• [PROMPT] Every line in the data below from the one containing "board_wall('gable', 'x', Y1, X0, X1, 3.215, RZ" down to the one containing "return RZ - 0.015", both included, must be retyped exactly; no other line is to appear.

• [RECORDS]

---+---

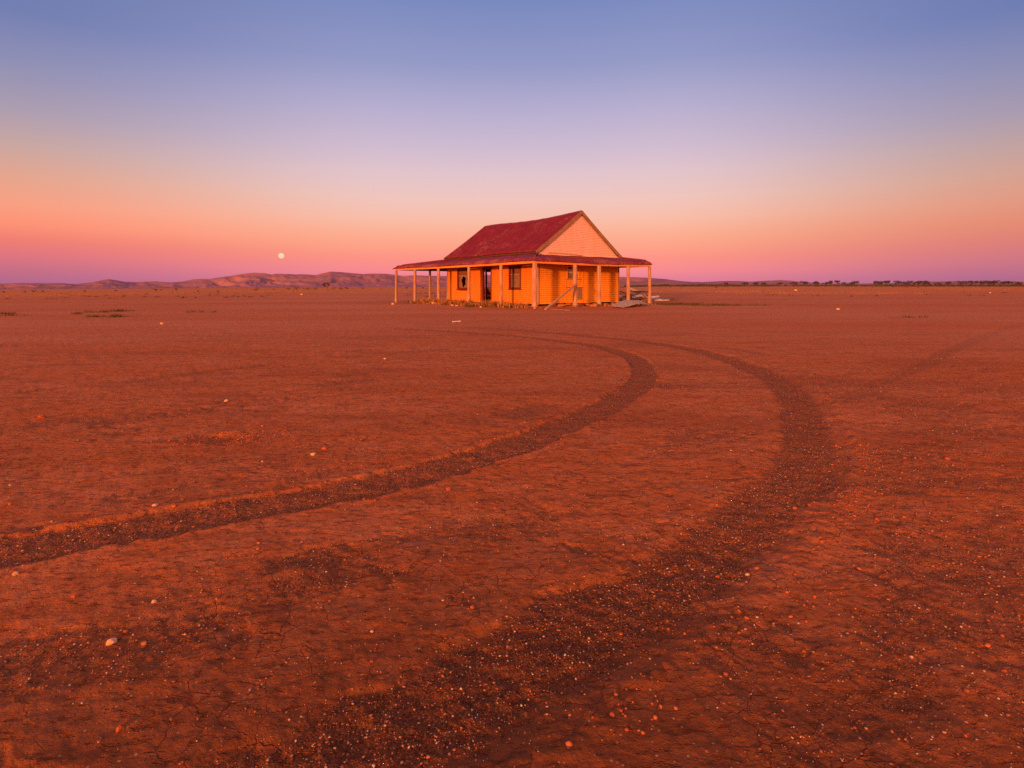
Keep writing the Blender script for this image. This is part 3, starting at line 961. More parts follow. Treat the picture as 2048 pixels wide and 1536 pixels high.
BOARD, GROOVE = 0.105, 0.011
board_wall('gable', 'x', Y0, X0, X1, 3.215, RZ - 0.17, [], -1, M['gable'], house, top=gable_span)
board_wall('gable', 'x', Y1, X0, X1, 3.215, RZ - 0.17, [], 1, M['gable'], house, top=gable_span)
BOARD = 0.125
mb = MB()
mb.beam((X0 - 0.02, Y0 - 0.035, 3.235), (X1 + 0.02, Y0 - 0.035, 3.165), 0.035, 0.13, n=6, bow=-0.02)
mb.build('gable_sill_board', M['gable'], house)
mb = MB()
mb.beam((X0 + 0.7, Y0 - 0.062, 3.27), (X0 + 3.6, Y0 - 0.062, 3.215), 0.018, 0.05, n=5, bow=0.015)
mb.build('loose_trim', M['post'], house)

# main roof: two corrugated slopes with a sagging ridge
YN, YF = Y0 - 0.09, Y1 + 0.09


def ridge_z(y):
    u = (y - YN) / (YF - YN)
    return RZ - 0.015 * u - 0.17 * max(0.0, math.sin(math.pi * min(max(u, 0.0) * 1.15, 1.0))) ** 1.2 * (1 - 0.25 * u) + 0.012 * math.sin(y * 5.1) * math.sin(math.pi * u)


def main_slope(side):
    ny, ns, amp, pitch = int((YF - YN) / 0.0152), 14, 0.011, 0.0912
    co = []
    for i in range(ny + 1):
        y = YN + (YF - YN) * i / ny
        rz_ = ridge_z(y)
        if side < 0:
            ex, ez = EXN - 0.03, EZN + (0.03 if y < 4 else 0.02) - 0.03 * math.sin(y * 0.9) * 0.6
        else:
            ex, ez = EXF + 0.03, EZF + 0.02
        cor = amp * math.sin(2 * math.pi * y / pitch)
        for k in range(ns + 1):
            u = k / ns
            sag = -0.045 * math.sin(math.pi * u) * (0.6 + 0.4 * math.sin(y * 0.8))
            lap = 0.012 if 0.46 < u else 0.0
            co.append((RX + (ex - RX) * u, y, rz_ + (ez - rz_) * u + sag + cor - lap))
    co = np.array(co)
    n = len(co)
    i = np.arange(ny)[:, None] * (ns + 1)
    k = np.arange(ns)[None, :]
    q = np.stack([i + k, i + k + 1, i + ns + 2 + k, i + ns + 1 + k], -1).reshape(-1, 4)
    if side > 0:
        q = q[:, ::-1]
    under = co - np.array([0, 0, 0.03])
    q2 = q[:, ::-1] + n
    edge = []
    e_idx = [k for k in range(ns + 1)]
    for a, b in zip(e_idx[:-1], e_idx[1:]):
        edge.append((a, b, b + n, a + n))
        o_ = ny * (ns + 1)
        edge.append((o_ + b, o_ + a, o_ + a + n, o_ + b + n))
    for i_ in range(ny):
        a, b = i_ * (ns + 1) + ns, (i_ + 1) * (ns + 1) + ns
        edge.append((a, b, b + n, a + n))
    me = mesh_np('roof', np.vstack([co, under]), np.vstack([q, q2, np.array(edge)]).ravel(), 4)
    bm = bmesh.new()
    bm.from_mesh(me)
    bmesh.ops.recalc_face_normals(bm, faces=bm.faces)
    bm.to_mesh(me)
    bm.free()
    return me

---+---

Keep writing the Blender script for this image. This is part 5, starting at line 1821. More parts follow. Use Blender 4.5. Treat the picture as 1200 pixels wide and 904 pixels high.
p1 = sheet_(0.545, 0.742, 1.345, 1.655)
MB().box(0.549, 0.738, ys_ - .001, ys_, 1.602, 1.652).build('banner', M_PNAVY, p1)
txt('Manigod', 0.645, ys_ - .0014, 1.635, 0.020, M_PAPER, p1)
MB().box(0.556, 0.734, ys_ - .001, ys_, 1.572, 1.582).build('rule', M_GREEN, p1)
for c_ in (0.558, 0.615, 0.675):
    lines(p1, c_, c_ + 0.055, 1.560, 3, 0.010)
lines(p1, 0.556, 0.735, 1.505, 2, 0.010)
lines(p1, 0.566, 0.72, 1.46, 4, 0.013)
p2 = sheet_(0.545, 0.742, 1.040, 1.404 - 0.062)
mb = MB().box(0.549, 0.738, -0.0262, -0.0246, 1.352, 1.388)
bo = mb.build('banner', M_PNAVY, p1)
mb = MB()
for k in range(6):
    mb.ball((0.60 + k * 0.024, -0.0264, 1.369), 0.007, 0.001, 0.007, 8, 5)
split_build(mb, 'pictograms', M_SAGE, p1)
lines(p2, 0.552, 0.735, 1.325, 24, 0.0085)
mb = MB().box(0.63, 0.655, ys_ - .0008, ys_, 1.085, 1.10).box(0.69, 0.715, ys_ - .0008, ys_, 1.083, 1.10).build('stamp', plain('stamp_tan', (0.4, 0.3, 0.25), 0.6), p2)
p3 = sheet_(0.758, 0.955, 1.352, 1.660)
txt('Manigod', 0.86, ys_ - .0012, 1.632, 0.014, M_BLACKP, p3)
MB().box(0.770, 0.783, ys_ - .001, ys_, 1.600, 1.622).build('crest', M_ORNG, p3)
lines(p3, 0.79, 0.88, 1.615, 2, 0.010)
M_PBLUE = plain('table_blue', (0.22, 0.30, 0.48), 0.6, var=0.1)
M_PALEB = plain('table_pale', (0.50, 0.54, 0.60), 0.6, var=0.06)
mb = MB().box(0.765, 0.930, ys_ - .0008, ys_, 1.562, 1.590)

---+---

• [RESPONSE]
board_wall('gable', 'x', Y1, X0, X1, 3.215, RZ - 0.17, [], 1, M['gable'], house, top=gable_span)
BOARD = 0.125
mb = MB()
mb.beam((X0 - 0.02, Y0 - 0.035, 3.235), (X1 + 0.02, Y0 - 0.035, 3.165), 0.035, 0.13, n=6, bow=-0.02)
mb.build('gable_sill_board', M['gable'], house)
mb = MB()
mb.beam((X0 + 0.7, Y0 - 0.062, 3.27), (X0 + 3.6, Y0 - 0.062, 3.215), 0.018, 0.05, n=5, bow=0.015)
mb.build('loose_trim', M['post'], house)

# main roof: two corrugated slopes with a sagging ridge
YN, YF = Y0 - 0.09, Y1 + 0.09


def ridge_z(y):
    u = (y - YN) / (YF - YN)
    return RZ - 0.015 * u - 0.17 * max(0.0, math.sin(math.pi * min(max(u, 0.0) * 1.15, 1.0))) ** 1.2 * (1 - 0.25 * u) + 0.012 * math.sin(y * 5.1) * math.sin(math.pi * u)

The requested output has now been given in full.